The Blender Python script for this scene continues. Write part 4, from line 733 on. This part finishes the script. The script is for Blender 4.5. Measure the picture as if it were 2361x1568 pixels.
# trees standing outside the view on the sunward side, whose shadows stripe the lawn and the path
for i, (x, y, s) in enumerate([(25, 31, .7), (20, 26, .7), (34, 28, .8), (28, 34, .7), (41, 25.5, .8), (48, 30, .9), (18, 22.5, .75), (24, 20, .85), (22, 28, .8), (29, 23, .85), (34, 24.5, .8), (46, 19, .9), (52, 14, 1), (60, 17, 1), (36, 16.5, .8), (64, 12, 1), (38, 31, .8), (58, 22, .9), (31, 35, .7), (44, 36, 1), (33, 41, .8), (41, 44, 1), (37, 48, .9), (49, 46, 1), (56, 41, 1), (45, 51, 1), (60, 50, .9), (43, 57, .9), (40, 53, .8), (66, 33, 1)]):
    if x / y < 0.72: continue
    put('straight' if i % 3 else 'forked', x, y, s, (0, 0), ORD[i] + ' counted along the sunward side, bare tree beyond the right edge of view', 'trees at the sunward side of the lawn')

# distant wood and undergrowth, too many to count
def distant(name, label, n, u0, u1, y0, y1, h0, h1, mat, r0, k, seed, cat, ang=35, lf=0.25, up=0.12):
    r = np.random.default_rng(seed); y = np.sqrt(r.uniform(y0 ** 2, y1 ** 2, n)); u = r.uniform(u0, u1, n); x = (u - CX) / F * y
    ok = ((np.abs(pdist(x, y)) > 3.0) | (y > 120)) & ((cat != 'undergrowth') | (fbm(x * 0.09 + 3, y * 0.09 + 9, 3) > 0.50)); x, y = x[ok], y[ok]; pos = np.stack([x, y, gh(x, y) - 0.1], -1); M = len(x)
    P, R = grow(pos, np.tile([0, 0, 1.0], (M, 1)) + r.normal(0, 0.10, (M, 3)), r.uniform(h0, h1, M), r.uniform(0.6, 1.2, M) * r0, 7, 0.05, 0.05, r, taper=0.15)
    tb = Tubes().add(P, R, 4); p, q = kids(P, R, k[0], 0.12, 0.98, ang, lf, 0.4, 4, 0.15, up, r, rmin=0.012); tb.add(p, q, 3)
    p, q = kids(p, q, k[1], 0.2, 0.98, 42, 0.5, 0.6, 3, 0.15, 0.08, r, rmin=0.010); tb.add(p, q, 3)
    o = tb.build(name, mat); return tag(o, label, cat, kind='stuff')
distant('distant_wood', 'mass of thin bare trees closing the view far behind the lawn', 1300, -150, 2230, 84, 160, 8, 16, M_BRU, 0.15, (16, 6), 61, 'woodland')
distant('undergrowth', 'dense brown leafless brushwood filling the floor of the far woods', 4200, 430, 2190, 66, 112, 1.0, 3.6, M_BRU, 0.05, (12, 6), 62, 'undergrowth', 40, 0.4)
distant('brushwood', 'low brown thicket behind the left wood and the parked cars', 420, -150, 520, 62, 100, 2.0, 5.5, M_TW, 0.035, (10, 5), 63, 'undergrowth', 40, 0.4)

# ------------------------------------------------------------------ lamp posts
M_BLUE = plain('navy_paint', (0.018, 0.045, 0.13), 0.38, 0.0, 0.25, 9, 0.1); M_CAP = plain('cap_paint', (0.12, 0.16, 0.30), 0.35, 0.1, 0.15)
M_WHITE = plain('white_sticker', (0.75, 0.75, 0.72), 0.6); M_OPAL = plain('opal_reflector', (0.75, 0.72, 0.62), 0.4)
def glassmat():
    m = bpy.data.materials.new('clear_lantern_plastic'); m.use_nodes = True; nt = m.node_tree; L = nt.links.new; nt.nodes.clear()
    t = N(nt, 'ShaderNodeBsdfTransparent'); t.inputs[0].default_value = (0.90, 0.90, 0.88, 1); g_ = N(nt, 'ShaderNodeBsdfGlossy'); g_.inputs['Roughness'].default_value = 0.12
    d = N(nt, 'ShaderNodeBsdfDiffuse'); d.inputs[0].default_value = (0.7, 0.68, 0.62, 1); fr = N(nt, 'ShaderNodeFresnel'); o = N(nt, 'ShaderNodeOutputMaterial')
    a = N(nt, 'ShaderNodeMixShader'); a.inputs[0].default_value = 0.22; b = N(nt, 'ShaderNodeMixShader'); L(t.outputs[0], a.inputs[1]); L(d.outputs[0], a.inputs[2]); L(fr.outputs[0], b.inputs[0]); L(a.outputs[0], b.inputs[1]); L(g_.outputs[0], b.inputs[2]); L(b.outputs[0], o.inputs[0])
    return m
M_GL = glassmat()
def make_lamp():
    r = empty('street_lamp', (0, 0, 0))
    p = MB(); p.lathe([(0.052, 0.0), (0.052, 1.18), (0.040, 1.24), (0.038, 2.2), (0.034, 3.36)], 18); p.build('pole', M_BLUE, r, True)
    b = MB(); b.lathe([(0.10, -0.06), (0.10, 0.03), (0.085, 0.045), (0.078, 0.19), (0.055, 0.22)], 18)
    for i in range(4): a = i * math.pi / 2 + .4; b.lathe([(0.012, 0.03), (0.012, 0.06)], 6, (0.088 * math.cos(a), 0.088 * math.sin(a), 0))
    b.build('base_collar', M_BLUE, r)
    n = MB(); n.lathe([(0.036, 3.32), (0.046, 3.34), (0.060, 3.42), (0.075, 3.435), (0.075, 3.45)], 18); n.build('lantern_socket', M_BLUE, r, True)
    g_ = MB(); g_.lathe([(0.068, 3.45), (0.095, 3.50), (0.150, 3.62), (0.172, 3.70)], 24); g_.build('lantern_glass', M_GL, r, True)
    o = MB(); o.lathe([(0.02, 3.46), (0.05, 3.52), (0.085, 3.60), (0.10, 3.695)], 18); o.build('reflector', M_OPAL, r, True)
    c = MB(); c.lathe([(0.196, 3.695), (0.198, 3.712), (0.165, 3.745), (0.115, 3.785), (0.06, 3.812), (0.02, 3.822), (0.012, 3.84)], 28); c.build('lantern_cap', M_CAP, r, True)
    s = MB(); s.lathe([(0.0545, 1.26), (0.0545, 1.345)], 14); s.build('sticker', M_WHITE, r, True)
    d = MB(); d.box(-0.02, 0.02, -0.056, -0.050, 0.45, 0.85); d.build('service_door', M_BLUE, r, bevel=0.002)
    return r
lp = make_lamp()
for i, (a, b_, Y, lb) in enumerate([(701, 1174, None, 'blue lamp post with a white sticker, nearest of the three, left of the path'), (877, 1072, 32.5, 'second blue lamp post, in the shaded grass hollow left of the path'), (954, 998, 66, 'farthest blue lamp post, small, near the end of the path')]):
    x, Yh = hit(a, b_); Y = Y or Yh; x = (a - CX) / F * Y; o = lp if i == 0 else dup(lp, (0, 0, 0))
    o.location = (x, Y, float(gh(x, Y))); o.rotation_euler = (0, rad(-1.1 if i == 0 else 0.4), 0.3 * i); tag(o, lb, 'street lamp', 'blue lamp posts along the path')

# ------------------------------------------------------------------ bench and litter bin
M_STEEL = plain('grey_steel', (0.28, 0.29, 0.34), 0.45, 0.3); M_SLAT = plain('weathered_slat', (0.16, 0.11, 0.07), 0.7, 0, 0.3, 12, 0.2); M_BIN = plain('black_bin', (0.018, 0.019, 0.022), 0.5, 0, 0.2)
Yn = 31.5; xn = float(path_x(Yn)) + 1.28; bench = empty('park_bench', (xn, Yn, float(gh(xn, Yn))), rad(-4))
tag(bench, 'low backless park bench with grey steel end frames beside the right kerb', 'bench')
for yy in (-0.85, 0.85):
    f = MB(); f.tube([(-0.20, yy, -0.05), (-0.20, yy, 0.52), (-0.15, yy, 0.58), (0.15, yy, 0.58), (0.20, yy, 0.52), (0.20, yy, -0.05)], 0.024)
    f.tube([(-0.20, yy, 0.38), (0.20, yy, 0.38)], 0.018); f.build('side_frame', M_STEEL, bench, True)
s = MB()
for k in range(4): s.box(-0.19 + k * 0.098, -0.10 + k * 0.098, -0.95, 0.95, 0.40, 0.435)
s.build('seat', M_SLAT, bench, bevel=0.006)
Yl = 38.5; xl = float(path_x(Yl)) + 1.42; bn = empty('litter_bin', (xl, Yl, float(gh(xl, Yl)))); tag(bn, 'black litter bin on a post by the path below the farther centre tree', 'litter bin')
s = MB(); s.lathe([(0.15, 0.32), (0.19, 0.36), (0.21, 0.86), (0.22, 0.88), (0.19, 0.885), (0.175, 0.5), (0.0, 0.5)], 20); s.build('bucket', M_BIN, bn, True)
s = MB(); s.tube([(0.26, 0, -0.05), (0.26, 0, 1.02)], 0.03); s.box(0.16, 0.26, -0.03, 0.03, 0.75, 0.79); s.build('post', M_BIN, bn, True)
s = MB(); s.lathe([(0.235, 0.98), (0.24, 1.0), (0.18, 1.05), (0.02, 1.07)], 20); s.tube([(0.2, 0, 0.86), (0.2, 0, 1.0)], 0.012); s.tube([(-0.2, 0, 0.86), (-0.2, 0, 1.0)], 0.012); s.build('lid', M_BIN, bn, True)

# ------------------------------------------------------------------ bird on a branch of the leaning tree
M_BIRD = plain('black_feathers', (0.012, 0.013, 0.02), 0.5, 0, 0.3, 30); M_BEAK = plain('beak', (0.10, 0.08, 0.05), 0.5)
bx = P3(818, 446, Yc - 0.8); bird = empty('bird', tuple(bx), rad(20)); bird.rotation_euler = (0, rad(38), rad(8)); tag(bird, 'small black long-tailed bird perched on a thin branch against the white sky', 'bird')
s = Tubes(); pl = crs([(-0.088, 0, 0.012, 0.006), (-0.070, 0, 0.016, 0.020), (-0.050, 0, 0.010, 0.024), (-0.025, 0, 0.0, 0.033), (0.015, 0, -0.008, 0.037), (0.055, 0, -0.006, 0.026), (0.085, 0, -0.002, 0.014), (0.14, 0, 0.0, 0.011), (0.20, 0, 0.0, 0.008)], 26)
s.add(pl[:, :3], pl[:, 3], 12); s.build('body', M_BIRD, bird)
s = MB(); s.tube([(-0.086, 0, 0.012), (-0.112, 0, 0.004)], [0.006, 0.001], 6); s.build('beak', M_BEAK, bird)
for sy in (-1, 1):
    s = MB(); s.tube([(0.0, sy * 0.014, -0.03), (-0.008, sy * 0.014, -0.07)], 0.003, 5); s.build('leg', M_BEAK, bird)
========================
- _WORK INSTRUCTIONS_:
Set down verbatim only the lines between the start of the data above and the line with "put('straight' if i", both boundaries included.

- _RESPONSE TO THIS TASK_:
The Blender Python script for this scene continues. Write part 4, from line 733 on. This part finishes the script. The script is for Blender 4.5. Measure the picture as if it were 2361x1568 pixels.
# trees standing outside the view on the sunward side, whose shadows stripe the lawn and the path
for i, (x, y, s) in enumerate([(25, 31, .7), (20, 26, .7), (34, 28, .8), (28, 34, .7), (41, 25.5, .8), (48, 30, .9), (18, 22.5, .75), (24, 20, .85), (22, 28, .8), (29, 23, .85), (34, 24.5, .8), (46, 19, .9), (52, 14, 1), (60, 17, 1), (36, 16.5, .8), (64, 12, 1), (38, 31, .8), (58, 22, .9), (31, 35, .7), (44, 36, 1), (33, 41, .8), (41, 44, 1), (37, 48, .9), (49, 46, 1), (56, 41, 1), (45, 51, 1), (60, 50, .9), (43, 57, .9), (40, 53, .8), (66, 33, 1)]):
    if x / y < 0.72: continue
    put('straight' if i % 3 else 'forked', x, y, s, (0, 0), ORD[i] + ' counted along the sunward side, bare tree beyond the right edge of view', 'trees at the sunward side of the lawn')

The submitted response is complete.